What is a son who reads Harry Potter and watches Yu-Gi-Oh! to make of Watchmen? How does the Batman of The Dark Knight Returns relate to the one now showing on Kids' WB? Or Adam West?

And, having read and enjoyed these books when they were new, how should that affect my discomfiture with certain events in Identity Crisis?

In some ways, I'm sorry editor Dick Giordano wouldn't let writer Alan Moore use the old "Charlton" characters (Blue Beetle, the Question, Peacemaker, Thunderbolt, Captain Atom & Nightshade) to tell the story of Watchmen. Giordano was right in that it would be impossible to use those characters after this. On the other hand, he had no way of knowing that, despite his grand plans, very little of any significance would ever be done with them. Had they been used in Watchmen, they would at least have been retired spectacularly.

Just as the nature of Sue Dibny's death, and the secrets revealed in the course of subsequent events, have generated far more interest in the character than has ever been seen before.

Watchmen is one of the few graphic novels that approaches being worth the hype that surrounds it. However, it is not the book I'd hand to someone who has never read comic books by way of introduction to the medium. Much of its appeal is rooted in the conventions that it deconstructs, the acceptance that it is perfectly reasonable for someone to put on a mask and tights and go chase crooks.

It's a very densely-written book, and you do yourself no favors by skimming it. Take your time.

The Dark Knight Returns, on the other hand, really isn't worth the hype.
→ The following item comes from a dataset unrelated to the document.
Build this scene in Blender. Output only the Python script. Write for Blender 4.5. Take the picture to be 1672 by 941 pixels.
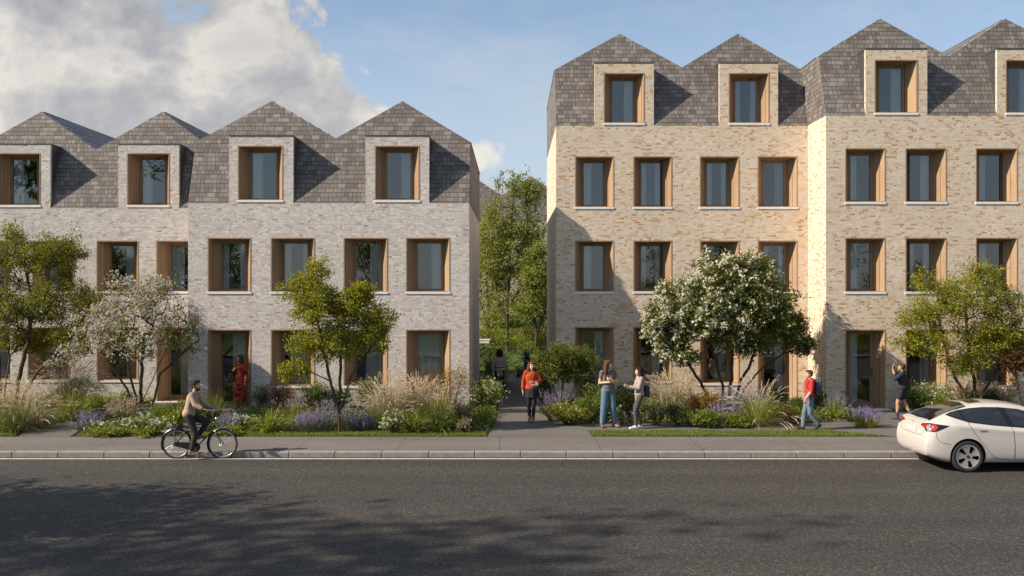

I mean, it's not bad, but it isn't the best comic book ever written, nor even the best Batman story ever told (Frank Miller's other magnum opus, Batman Year One, is better). Its importance to the Batman myth has been grossly overestimated: DC Comics has spent the intervening years reshaping the legend to make the Dark Knight future the character's most likely one, and I don't consider that an improvement.

Frank Miller has some serious issues.

1 comment:

Anonymous said...

The Dark Knight Returns and Watchmen were both coming out at the same time and I thought then that it was a shame that Dark Knight was getting so much more attention than Watchmen. So Batman is tougher and grittier. Wolverine and Punisher and Rambo and Dirty Harry had been there, done that. Near-post-apocalyptic world? See Judge Dredd in the Scorced Earth. In short, the fundamental idea seemed rather obvious.

Watchmen, on the other hand, seemed a quantum leap in narrative for comic book superheroes. The horror of "The Abyss Also Gazes," the realism of the Dreiberg and Juspeczyk coupling juxtaposed with the romantic retake with Nite Owl and Silk Spectre, and the end of issue one which is one of the best endings I've ever read.